WRITTEN INSTRUCTION: Would you output the whole listing below, exactly as it reads?

COLLECTED DATA:
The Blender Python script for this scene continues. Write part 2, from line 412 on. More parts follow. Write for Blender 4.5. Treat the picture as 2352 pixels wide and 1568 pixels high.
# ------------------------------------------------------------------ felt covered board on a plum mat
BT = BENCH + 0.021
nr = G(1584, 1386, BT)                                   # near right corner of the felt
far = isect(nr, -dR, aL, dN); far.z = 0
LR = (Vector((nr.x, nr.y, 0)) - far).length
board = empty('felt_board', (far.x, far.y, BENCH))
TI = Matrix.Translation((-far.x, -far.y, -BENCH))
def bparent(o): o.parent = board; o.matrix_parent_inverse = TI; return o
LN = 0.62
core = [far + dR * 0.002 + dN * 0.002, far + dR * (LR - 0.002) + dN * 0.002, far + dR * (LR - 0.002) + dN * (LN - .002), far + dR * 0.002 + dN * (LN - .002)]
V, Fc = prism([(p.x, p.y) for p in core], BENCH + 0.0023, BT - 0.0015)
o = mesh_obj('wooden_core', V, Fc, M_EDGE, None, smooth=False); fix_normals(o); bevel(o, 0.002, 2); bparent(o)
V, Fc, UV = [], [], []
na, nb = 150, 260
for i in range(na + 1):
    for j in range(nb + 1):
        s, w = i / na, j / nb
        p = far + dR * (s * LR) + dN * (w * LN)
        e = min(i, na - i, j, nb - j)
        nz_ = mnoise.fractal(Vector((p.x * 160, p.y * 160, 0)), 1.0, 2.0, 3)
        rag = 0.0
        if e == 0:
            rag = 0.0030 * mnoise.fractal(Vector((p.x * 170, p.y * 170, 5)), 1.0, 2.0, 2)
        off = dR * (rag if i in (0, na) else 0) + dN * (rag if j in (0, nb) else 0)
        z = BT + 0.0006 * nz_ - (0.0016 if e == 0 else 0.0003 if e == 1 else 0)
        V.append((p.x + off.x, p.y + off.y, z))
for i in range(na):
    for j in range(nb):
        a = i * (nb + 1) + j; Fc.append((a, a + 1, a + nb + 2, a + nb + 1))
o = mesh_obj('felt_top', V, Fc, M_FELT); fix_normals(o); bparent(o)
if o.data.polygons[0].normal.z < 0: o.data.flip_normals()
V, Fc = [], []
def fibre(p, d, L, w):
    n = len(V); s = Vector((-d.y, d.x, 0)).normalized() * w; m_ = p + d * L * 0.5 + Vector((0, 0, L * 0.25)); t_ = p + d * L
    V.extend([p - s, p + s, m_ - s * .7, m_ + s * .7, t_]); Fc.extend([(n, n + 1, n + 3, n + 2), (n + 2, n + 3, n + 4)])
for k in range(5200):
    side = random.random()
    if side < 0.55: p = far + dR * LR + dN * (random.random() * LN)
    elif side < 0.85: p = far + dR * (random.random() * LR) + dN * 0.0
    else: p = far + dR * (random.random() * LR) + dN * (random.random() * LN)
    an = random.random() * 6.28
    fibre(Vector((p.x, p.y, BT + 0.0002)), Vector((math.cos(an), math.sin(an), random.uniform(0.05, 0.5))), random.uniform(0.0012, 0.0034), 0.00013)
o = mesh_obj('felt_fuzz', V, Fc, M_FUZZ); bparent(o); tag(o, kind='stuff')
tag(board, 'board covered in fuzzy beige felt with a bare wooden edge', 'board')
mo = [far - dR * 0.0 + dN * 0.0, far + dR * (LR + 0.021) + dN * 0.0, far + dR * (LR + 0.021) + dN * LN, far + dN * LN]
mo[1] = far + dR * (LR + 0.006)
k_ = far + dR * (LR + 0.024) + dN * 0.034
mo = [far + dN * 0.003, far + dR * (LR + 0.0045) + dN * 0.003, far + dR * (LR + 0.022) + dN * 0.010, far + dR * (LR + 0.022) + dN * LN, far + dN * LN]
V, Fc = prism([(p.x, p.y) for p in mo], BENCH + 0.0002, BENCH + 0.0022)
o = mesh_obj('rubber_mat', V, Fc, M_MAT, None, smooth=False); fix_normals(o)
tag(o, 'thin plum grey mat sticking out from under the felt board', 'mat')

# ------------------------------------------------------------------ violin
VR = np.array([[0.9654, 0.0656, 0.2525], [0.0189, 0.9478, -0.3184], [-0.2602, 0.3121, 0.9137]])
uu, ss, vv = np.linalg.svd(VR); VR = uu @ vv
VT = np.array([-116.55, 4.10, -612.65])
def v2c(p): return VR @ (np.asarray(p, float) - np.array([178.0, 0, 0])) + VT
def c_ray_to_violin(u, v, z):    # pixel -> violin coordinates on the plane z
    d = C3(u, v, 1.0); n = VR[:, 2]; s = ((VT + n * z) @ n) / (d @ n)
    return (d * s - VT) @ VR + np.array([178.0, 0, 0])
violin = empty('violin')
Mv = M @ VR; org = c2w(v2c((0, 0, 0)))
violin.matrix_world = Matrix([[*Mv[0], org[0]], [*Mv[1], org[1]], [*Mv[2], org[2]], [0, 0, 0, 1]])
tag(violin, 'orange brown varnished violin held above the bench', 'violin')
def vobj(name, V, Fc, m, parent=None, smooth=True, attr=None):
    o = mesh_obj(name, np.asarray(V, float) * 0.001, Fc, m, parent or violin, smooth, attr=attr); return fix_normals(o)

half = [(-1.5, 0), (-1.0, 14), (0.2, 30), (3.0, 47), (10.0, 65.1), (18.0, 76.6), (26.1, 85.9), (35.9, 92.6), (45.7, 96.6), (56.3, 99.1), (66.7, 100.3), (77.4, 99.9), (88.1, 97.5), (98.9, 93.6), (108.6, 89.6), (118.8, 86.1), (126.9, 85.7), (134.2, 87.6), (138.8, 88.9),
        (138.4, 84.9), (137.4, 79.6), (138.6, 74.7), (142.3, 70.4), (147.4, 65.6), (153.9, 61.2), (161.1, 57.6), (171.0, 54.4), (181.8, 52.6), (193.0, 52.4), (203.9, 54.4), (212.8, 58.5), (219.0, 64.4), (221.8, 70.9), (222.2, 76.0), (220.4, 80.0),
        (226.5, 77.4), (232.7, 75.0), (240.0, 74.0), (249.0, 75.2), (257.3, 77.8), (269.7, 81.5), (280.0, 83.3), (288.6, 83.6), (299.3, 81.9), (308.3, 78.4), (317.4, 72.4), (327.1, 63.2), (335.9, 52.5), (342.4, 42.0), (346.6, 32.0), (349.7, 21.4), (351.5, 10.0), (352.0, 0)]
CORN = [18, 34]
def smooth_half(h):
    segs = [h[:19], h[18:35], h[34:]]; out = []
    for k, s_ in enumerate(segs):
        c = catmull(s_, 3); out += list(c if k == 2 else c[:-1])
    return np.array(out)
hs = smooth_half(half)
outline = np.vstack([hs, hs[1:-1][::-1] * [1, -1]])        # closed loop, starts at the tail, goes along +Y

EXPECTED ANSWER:
The Blender Python script for this scene continues. Write part 2, from line 412 on. More parts follow. Write for Blender 4.5. Treat the picture as 2352 pixels wide and 1568 pixels high.
# ------------------------------------------------------------------ felt covered board on a plum mat
BT = BENCH + 0.021
nr = G(1584, 1386, BT)                                   # near right corner of the felt
far = isect(nr, -dR, aL, dN); far.z = 0
LR = (Vector((nr.x, nr.y, 0)) - far).length
board = empty('felt_board', (far.x, far.y, BENCH))
TI = Matrix.Translation((-far.x, -far.y, -BENCH))
def bparent(o): o.parent = board; o.matrix_parent_inverse = TI; return o
LN = 0.62
core = [far + dR * 0.002 + dN * 0.002, far + dR * (LR - 0.002) + dN * 0.002, far + dR * (LR - 0.002) + dN * (LN - .002), far + dR * 0.002 + dN * (LN - .002)]
V, Fc = prism([(p.x, p.y) for p in core], BENCH + 0.0023, BT - 0.0015)
o = mesh_obj('wooden_core', V, Fc, M_EDGE, None, smooth=False); fix_normals(o); bevel(o, 0.002, 2); bparent(o)
V, Fc, UV = [], [], []
na, nb = 150, 260
for i in range(na + 1):
    for j in range(nb + 1):
        s, w = i / na, j / nb
        p = far + dR * (s * LR) + dN * (w * LN)
        e = min(i, na - i, j, nb - j)
        nz_ = mnoise.fractal(Vector((p.x * 160, p.y * 160, 0)), 1.0, 2.0, 3)
        rag = 0.0
        if e == 0:
            rag = 0.0030 * mnoise.fractal(Vector((p.x * 170, p.y * 170, 5)), 1.0, 2.0, 2)
        off = dR * (rag if i in (0, na) else 0) + dN * (rag if j in (0, nb) else 0)
        z = BT + 0.0006 * nz_ - (0.0016 if e == 0 else 0.0003 if e == 1 else 0)
        V.append((p.x + off.x, p.y + off.y, z))
for i in range(na):
    for j in range(nb):
        a = i * (nb + 1) + j; Fc.append((a, a + 1, a + nb + 2, a + nb + 1))
o = mesh_obj('felt_top', V, Fc, M_FELT); fix_normals(o); bparent(o)
if o.data.polygons[0].normal.z < 0: o.data.flip_normals()
V, Fc = [], []
def fibre(p, d, L, w):
    n = len(V); s = Vector((-d.y, d.x, 0)).normalized() * w; m_ = p + d * L * 0.5 + Vector((0, 0, L * 0.25)); t_ = p + d * L
    V.extend([p - s, p + s, m_ - s * .7, m_ + s * .7, t_]); Fc.extend([(n, n + 1, n + 3, n + 2), (n + 2, n + 3, n + 4)])
for k in range(5200):
    side = random.random()
    if side < 0.55: p = far + dR * LR + dN * (random.random() * LN)
    elif side < 0.85: p = far + dR * (random.random() * LR) + dN * 0.0
    else: p = far + dR * (random.random() * LR) + dN * (random.random() * LN)
    an = random.random() * 6.28
    fibre(Vector((p.x, p.y, BT + 0.0002)), Vector((math.cos(an), math.sin(an), random.uniform(0.05, 0.5))), random.uniform(0.0012, 0.0034), 0.00013)
o = mesh_obj('felt_fuzz', V, Fc, M_FUZZ); bparent(o); tag(o, kind='stuff')
tag(board, 'board covered in fuzzy beige felt with a bare wooden edge', 'board')
mo = [far - dR * 0.0 + dN * 0.0, far + dR * (LR + 0.021) + dN * 0.0, far + dR * (LR + 0.021) + dN * LN, far + dN * LN]
mo[1] = far + dR * (LR + 0.006)
k_ = far + dR * (LR + 0.024) + dN * 0.034
mo = [far + dN * 0.003, far + dR * (LR + 0.0045) + dN * 0.003, far + dR * (LR + 0.022) + dN * 0.010, far + dR * (LR + 0.022) + dN * LN, far + dN * LN]
V, Fc = prism([(p.x, p.y) for p in mo], BENCH + 0.0002, BENCH + 0.0022)
o = mesh_obj('rubber_mat', V, Fc, M_MAT, None, smooth=False); fix_normals(o)
tag(o, 'thin plum grey mat sticking out from under the felt board', 'mat')

# ------------------------------------------------------------------ violin
VR = np.array([[0.9654, 0.0656, 0.2525], [0.0189, 0.9478, -0.3184], [-0.2602, 0.3121, 0.9137]])
uu, ss, vv = np.linalg.svd(VR); VR = uu @ vv
VT = np.array([-116.55, 4.10, -612.65])
def v2c(p): return VR @ (np.asarray(p, float) - np.array([178.0, 0, 0])) + VT
def c_ray_to_violin(u, v, z):    # pixel -> violin coordinates on the plane z
    d = C3(u, v, 1.0); n = VR[:, 2]; s = ((VT + n * z) @ n) / (d @ n)
    return (d * s - VT) @ VR + np.array([178.0, 0, 0])
violin = empty('violin')
Mv = M @ VR; org = c2w(v2c((0, 0, 0)))
violin.matrix_world = Matrix([[*Mv[0], org[0]], [*Mv[1], org[1]], [*Mv[2], org[2]], [0, 0, 0, 1]])
tag(violin, 'orange brown varnished violin held above the bench', 'violin')
def vobj(name, V, Fc, m, parent=None, smooth=True, attr=None):
    o = mesh_obj(name, np.asarray(V, float) * 0.001, Fc, m, parent or violin, smooth, attr=attr); return fix_normals(o)

half = [(-1.5, 0), (-1.0, 14), (0.2, 30), (3.0, 47), (10.0, 65.1), (18.0, 76.6), (26.1, 85.9), (35.9, 92.6), (45.7, 96.6), (56.3, 99.1), (66.7, 100.3), (77.4, 99.9), (88.1, 97.5), (98.9, 93.6), (108.6, 89.6), (118.8, 86.1), (126.9, 85.7), (134.2, 87.6), (138.8, 88.9),
        (138.4, 84.9), (137.4, 79.6), (138.6, 74.7), (142.3, 70.4), (147.4, 65.6), (153.9, 61.2), (161.1, 57.6), (171.0, 54.4), (181.8, 52.6), (193.0, 52.4), (203.9, 54.4), (212.8, 58.5), (219.0, 64.4), (221.8, 70.9), (222.2, 76.0), (220.4, 80.0),
        (226.5, 77.4), (232.7, 75.0), (240.0, 74.0), (249.0, 75.2), (257.3, 77.8), (269.7, 81.5), (280.0, 83.3), (288.6, 83.6), (299.3, 81.9), (308.3, 78.4), (317.4, 72.4), (327.1, 63.2), (335.9, 52.5), (342.4, 42.0), (346.6, 32.0), (349.7, 21.4), (351.5, 10.0), (352.0, 0)]
CORN = [18, 34]
def smooth_half(h):
    segs = [h[:19], h[18:35], h[34:]]; out = []
    for k, s_ in enumerate(segs):
        c = catmull(s_, 3); out += list(c if k == 2 else c[:-1])
    return np.array(out)
hs = smooth_half(half)
outline = np.vstack([hs, hs[1:-1][::-1] * [1, -1]])        # closed loop, starts at the tail, goes along +Y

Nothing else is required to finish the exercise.